Mi cabeza es una habitación desordenada, llena de cajones que aparecen y desaparecen, que cambian de lugar y de forma. Estoy acostumbrada a ese movimiento interno porque es hijo de mi conciencia. Últimamente ando poniendo un poco de orden en los cajones que conozco mejor y es posible que algo que toqué esté generando esa incomodidad.
No se puede ser feliz en todos los ámbitos, me enseñaron desde muy chica. A veces hay que hacer cosas que no te gustan y cuando sos grande se pone peor. Muchas veces hay que renunciar por causas mejores, proyectar para un futuro, darle espacio a un Otro. Esos mantras saltan de los cajones al piso todo el tiempo y tengo que ponerme a levantar los pedazos. Hasta que me canso y no ordeno más, no junto más, no sostengo más nada. Quiero caer de rodillas en el desorden y gritar hasta que la voz se rompa y se vuelva chiquita de tan poco aire en los pulmones.

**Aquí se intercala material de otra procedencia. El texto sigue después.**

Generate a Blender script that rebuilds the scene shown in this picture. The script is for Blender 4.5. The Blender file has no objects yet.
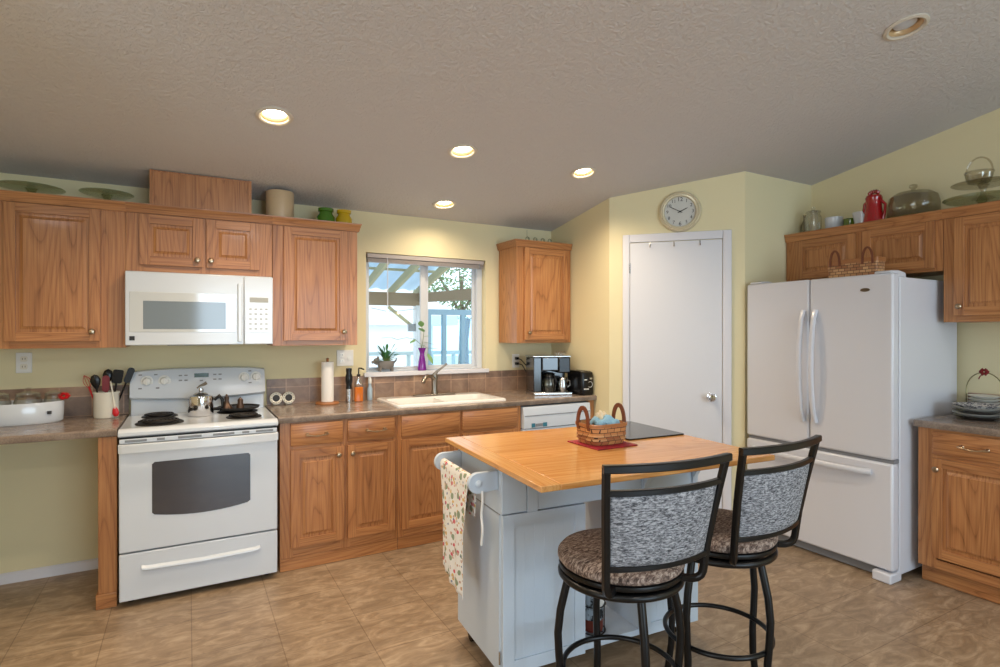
import bpy, bmesh, math, random
from mathutils import Vector, Matrix, Euler
random.seed(7)
PI = math.pi
R = math.radians
scene = bpy.context.scene
COL = scene.collection

# ------------------------------------------------------------------ camera, world, exposure
cam_d = bpy.data.cameras.new('camera'); cam = bpy.data.objects.new('camera', cam_d); COL.objects.link(cam)
cam_d.sensor_width = 36.0; cam_d.lens = 557.04 / 1000 * 36.0; cam_d.clip_start = 0.05; cam_d.clip_end = 200
cam.location = (0.3127, -4.0762, 1.4086)
cam.rotation_euler = (R(90 - 0.1308), 0, R(-29.2338))
scene.camera = cam
scene.view_settings.view_transform = 'Standard'; scene.view_settings.look = 'None'
scene.view_settings.gamma = 1.0; scene.view_settings.use_curve_mapping = False
scene.view_settings.exposure = 0.06

w = bpy.data.worlds.new('sky'); scene.world = w; w.use_nodes = True
wb = w.node_tree.nodes['Background']; wb.inputs[0].default_value = (0.80, 0.92, 1.0, 1); wb.inputs[1].default_value = 2.6

def lamp(name, kind, loc, rot, energy, color, **kw):
    d = bpy.data.lights.new(name, kind); d.energy = energy; d.color = color
    for k, v in kw.items(): setattr(d, k, v)
    o = bpy.data.objects.new(name, d); COL.objects.link(o); o.location = loc; o.rotation_euler = rot
    return o
# daylight coming through the windows behind and left of the camera
lamp('rear_window_daylight', 'AREA', (2.2, -8.85, 1.35), (R(90), 0, 0), 112, (0.58, 0.80, 1.0), shape='RECTANGLE', size=3.4, size_y=2.0)
lamp('left_glass_door_daylight', 'AREA', (-2.95, -4.9, 1.2), (R(90), 0, R(-90)), 34, (0.84, 0.92, 1.0), shape='RECTANGLE', size=2.2, size_y=2.0)
# added unseen area lamps behind the camera, neutral fill from overhead
for lx_, ly_ in ((1.0, -5.6), (3.0, -5.6), (-1.2, -5.6)):
    lamp('added_overhead_fill', 'AREA', (lx_, ly_, 2.85), (0, 0, 0), 18, (0.95, 0.97, 1.0), shape='DISK', size=0.5)
HB, SC = 2.299, 0.1709
def ceil_z(y): return HB - SC * y
CANS = [(0.69, -1.10, True), (1.735, -1.08, True), (1.957, -0.303, True), (2.631, -1.08, True), (3.118, -2.785, False), (0.66, -2.12, True)]
for (x, y, on) in CANS:
    if on:
        lamp('can_or_added_spot', 'SPOT', (x, y, ceil_z(y) - 0.012), (0, 0, 0), 16 if y > -0.5 else 48, (1.0, 0.80, 0.58),
             spot_size=R(150), spot_blend=0.8, shadow_soft_size=0.05)

for x, y in ((-0.40, -1.9), (-1.1, -3.4), (1.2, -4.6), (3.1, -4.4)):      # added warm spots out of view for more light from above, no cans there
    lamp('can_or_added_spot', 'SPOT', (x, y, ceil_z(y) - 0.012), (0, 0, 0), 34, (1.0, 0.80, 0.58), spot_size=R(150), spot_blend=0.8, shadow_soft_size=0.05)

# ------------------------------------------------------------------ helpers
def lin(c):
    return tuple((v / 12.92 if v <= 0.04045 else ((v + 0.055) / 1.055) ** 2.4) for v in c)
def C3(r, g, b): return lin((r / 255, g / 255, b / 255)) + (1,)
MATS = {}
def mat(name, col, rough=0.5, metal=0.0, spec=0.5, emit=None, estr=0, coat=0, trans=0, alpha=1, sheen=0):
    m = bpy.data.materials.new(name); m.use_nodes = True
    b = m.node_tree.nodes['Principled BSDF']
    b.inputs['Base Color'].default_value = col; b.inputs['Roughness'].default_value = rough
    b.inputs['Metallic'].default_value = metal; b.inputs['Specular IOR Level'].default_value = spec
    if emit: b.inputs['Emission Color'].default_value = emit; b.inputs['Emission Strength'].default_value = estr
    if coat: b.inputs['Coat Weight'].default_value = coat; b.inputs['Coat Roughness'].default_value = 0.08
    if trans: b.inputs['Transmission Weight'].default_value = trans
    MATS[name] = m
    return m
def nd(m, t, **kw):
    n = m.node_tree.nodes.new(t)
    for k, v in kw.items(): setattr(n, k, v)
    return n
def lk(m, a, b): m.node_tree.links.new(a, b)
def coords(m, scale=(1, 1, 1), rnd=False):
    tc = nd(m, 'ShaderNodeTexCoord'); mp = nd(m, 'ShaderNodeMapping'); mp.inputs['Scale'].default_value = scale
    if rnd:
        oi = nd(m, 'ShaderNodeObjectInfo'); ml = nd(m, 'ShaderNodeVectorMath', operation='SCALE'); cx = nd(m, 'ShaderNodeCombineXYZ')
        for i in range(3): lk(m, oi.outputs['Random'], cx.inputs[i])
        lk(m, cx.outputs[0], ml.inputs[0]); ml.inputs['Scale'].default_value = 13.0
        ad = nd(m, 'ShaderNodeVectorMath', operation='ADD'); lk(m, tc.outputs['Object'], ad.inputs[0]); lk(m, ml.outputs[0], ad.inputs[1])
        lk(m, ad.outputs[0], mp.inputs[0])
    else: lk(m, tc.outputs['Object'], mp.inputs[0])
    return mp.outputs[0]
def noise(m, vec, scale, detail=4, rough=0.5, dist=0.0):
    n = nd(m, 'ShaderNodeTexNoise'); n.inputs['Scale'].default_value = scale; n.inputs['Detail'].default_value = detail
    n.inputs['Roughness'].default_value = rough; n.inputs['Distortion'].default_value = dist; lk(m, vec, n.inputs['Vector']); return n.outputs['Fac']
def ramp(m, fac, stops):
    r = nd(m, 'ShaderNodeValToRGB'); e = r.color_ramp.elements
    while len(e) < len(stops): e.new(0.5)
    for i, (p, c) in enumerate(stops): e[i].position = p; e[i].color = c
    lk(m, fac, r.inputs[0]); return r.outputs[0]
def mix(m, fac, a, b, mode='MIX'):
    n = nd(m, 'ShaderNodeMix', data_type='RGBA', blend_type=mode)
    for s, v in ((0, fac), (6, a), (7, b)):
        if isinstance(v, (int, float)): n.inputs[s].default_value = v
        elif isinstance(v, tuple): n.inputs[s].default_value = v
        else: lk(m, v, n.inputs[s])
    return n.outputs[2]
def bump(m, h, strength, dist=0.01):
    b = nd(m, 'ShaderNodeBump'); b.inputs['Strength'].default_value = strength; b.inputs['Distance'].default_value = dist
    lk(m, h, b.inputs['Height']); lk(m, b.outputs[0], m.node_tree.nodes['Principled BSDF'].inputs['Normal'])
def setc(m, c): lk(m, c, m.node_tree.nodes['Principled BSDF'].inputs['Base Color'])

def oak(name, axis, light, midc, dark, rough=0.36):
    m = mat(name, midc, rough, coat=0.12)
    s1 = [9.0, 9.0, 9.0]; s1['xyz'.index(axis)] = 0.75
    s2 = [150.0, 150.0, 150.0]; s2['xyz'.index(axis)] = 3.2
    s3 = [3.0, 3.0, 3.0]; s3['xyz'.index(axis)] = 0.5
    v1 = coords(m, tuple(s1), True); v2 = coords(m, tuple(s2), True); v3 = coords(m, tuple(s3), True)
    n1 = noise(m, v1, 0.55, 1, 0.4, 0.15)
    mu = nd(m, 'ShaderNodeMath', operation='MULTIPLY'); lk(m, n1, mu.inputs[0]); mu.inputs[1].default_value = 26.0
    fr_ = nd(m, 'ShaderNodeMath', operation='FRACT'); lk(m, mu.outputs[0], fr_.inputs[0])
    c1 = ramp(m, fr_.outputs[0], [(0.0, midc), (0.55, light), (0.86, midc), (0.95, dark), (1.0, midc)])
    n2 = noise(m, v2, 1.0, 3, 0.6)
    c2 = ramp(m, n2, [(0.34, dark), (0.48, midc), (0.68, light)])
    n3 = noise(m, v3, 1.0, 2)
    c3 = ramp(m, n3, [(0.3, (0.86, 0.84, 0.82, 1)), (0.7, (1.08, 1.08, 1.08, 1))])
    setc(m, mix(m, 1.0, mix(m, 0.5, c1, c2), c3, 'MULTIPLY')); bump(m, n2, 0.06, 0.002)
    return m
OL, OM, OD = C3(190, 135, 85), C3(168, 111, 66), C3(120, 74, 40)
OAKV = oak('oak_vertical', 'z', OL, OM, OD); OAKH = oak('oak_horizontal', 'x', OL, OM, OD)
TOPX = oak('butcher_block', 'x', C3(222, 168, 104), C3(208, 148, 82), C3(186, 122, 60), 0.2)
TOPY = oak('butcher_block_end', 'y', C3(228, 178, 114), C3(218, 160, 94), C3(196, 134, 72), 0.2)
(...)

Entonces lo vi, un segundo. A todos los cajones ordenados. No sé cómo ni cuándo pasó, fue apenas eso: un segundo. Me sequé los ojos y todo seguía igual: las puertas batientes, cortinas ondulando con el viento, papeles tirados, cajas y un montón de talismanes regados por ahí, llenos de polvo. Alguien me tomó de la mano y me dijo al oído: "Equivóquese". Y todo volvió a tomar un ritmo: las alarmas, la rutina, las no ganas de vestirme, salir a la oficina, hacer las cosas que hace cualquier ciudadano promedio, volver a casa.
Hay una pequeña diferencia ahora, sin embargo. La diferencia entre una media del derecho o del revés: ahora trabajo en casa, lo que quiero ser y hacer está en casa todo el tiempo. Pero no lo puedo apagar cuando me voy de aquí, continúa cuando duermo y se lleva como el culo con los celulares, las alarmas, las distracciones y la cotidianeidad.
La incomodidad persiste. El movimiento, ese territorio que creía tan mío, puede ser un lugar tan inhóspito como la quietud misma.